Si usted le llama fascista públicamente a un demócrata lo deja desconcertado, incapaz de defenderse, y los testigos creerán que el ultrajado es un matón osado y violento. El éxito de los pistoleros radica en disparar primero: quien recibe el insulto muere civilmente.
En España hay muchos especialistas en ejecutar inocentes así. Uno de los más connotados es Eduardo Haro Técglen, pope de una izquierda infantil fácil de catequizar con revoluciones pendientes como las que predicaban José Antonio y Stalin.
El caso es que le llamó cristianofascista a la presidenta de Madrid, Esperanza Aguirre, que es una señora demócrata y de derechas, una Margaret Thatcher a la española. Pero eso no es ser fascista.
Al contrario que la gente a la que Haro señala desde El País, ella no se dejó matar ni se acobardó: en carta al mismo periódico Aguirre explicó que lo de ser cristiana es algo íntimo, pero que le indigna que le llamen fascista, porque para ella ese es “un insulto, y de los peores”.
Explica: “Yo siempre he sido, y sigo siendo, inequívocamente liberal, que es la ideología que más perturba a los servidores del totalitarismo”.
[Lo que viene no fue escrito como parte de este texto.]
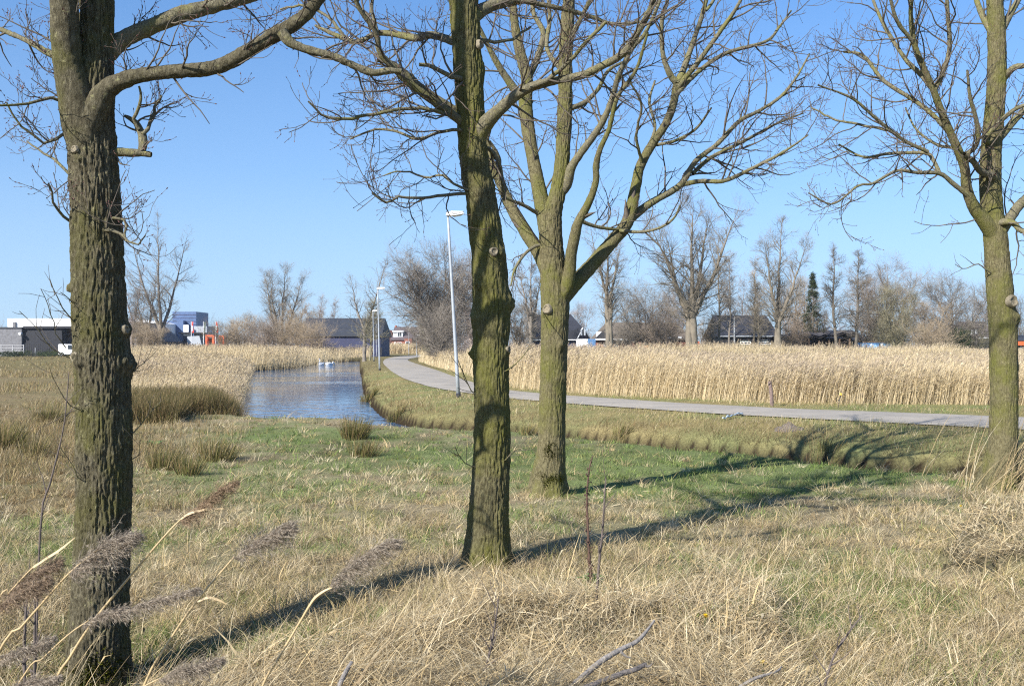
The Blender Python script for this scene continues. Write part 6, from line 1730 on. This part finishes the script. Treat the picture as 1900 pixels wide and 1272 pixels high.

“En cambio, la trayectoria de este señor, que es de todos conocida, le ha permitido, dada su longevidad, escribir sin solución de continuidad a favor de los totalitarismos más nefastos de la historia del siglo XX: en su juventud fue falangista y estuvo a favor del fascismo y del franquismo, y en su larga madurez fue defensor del estalinismo y del comunismo”.
Aguirre ha hecho lo que muchos agraviados no se atrevían: recordar pasados como el de Haro Técglen. Es un derecho que debe ejercerse con todos lo que masacran civilmente a tantos demócratas disparándoles impunemente ese epíteto tan peyorativo y peligroso de ¡Fascista!.